# STORED DATA
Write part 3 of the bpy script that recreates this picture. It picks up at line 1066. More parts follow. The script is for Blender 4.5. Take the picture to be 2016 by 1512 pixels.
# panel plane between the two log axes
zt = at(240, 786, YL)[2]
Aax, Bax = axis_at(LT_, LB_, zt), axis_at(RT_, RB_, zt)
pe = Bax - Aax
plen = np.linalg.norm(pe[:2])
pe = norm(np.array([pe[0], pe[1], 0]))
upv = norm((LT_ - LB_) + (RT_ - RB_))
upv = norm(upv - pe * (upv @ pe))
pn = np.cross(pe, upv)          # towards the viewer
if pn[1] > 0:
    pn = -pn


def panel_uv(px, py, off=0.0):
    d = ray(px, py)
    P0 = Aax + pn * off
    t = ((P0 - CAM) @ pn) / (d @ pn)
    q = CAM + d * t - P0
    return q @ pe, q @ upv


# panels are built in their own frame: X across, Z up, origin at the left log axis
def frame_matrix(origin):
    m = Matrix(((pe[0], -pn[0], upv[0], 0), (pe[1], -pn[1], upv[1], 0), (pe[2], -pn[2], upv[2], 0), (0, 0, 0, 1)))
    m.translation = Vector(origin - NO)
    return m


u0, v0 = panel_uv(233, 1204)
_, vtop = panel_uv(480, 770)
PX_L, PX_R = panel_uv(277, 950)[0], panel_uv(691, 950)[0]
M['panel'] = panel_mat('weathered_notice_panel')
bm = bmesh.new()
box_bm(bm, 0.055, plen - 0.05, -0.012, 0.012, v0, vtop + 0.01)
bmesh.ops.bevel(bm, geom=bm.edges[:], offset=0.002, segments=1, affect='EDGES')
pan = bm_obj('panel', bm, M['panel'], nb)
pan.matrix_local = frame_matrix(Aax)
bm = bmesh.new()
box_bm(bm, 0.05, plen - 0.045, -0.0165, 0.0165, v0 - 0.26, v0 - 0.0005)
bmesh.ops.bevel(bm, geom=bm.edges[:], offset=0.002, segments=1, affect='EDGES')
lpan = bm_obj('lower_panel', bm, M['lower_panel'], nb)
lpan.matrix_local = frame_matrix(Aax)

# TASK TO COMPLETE
Set down the material above again, word for word.

# EXERCISE RESPONSE
Write part 3 of the bpy script that recreates this picture. It picks up at line 1066. More parts follow. The script is for Blender 4.5. Take the picture to be 2016 by 1512 pixels.
# panel plane between the two log axes
zt = at(240, 786, YL)[2]
Aax, Bax = axis_at(LT_, LB_, zt), axis_at(RT_, RB_, zt)
pe = Bax - Aax
plen = np.linalg.norm(pe[:2])
pe = norm(np.array([pe[0], pe[1], 0]))
upv = norm((LT_ - LB_) + (RT_ - RB_))
upv = norm(upv - pe * (upv @ pe))
pn = np.cross(pe, upv)          # towards the viewer
if pn[1] > 0:
    pn = -pn


def panel_uv(px, py, off=0.0):
    d = ray(px, py)
    P0 = Aax + pn * off
    t = ((P0 - CAM) @ pn) / (d @ pn)
    q = CAM + d * t - P0
    return q @ pe, q @ upv


# panels are built in their own frame: X across, Z up, origin at the left log axis
def frame_matrix(origin):
    m = Matrix(((pe[0], -pn[0], upv[0], 0), (pe[1], -pn[1], upv[1], 0), (pe[2], -pn[2], upv[2], 0), (0, 0, 0, 1)))
    m.translation = Vector(origin - NO)
    return m


u0, v0 = panel_uv(233, 1204)
_, vtop = panel_uv(480, 770)
PX_L, PX_R = panel_uv(277, 950)[0], panel_uv(691, 950)[0]
M['panel'] = panel_mat('weathered_notice_panel')
bm = bmesh.new()
box_bm(bm, 0.055, plen - 0.05, -0.012, 0.012, v0, vtop + 0.01)
bmesh.ops.bevel(bm, geom=bm.edges[:], offset=0.002, segments=1, affect='EDGES')
pan = bm_obj('panel', bm, M['panel'], nb)
pan.matrix_local = frame_matrix(Aax)
bm = bmesh.new()
box_bm(bm, 0.05, plen - 0.045, -0.0165, 0.0165, v0 - 0.26, v0 - 0.0005)
bmesh.ops.bevel(bm, geom=bm.edges[:], offset=0.002, segments=1, affect='EDGES')
lpan = bm_obj('lower_panel', bm, M['lower_panel'], nb)
lpan.matrix_local = frame_matrix(Aax)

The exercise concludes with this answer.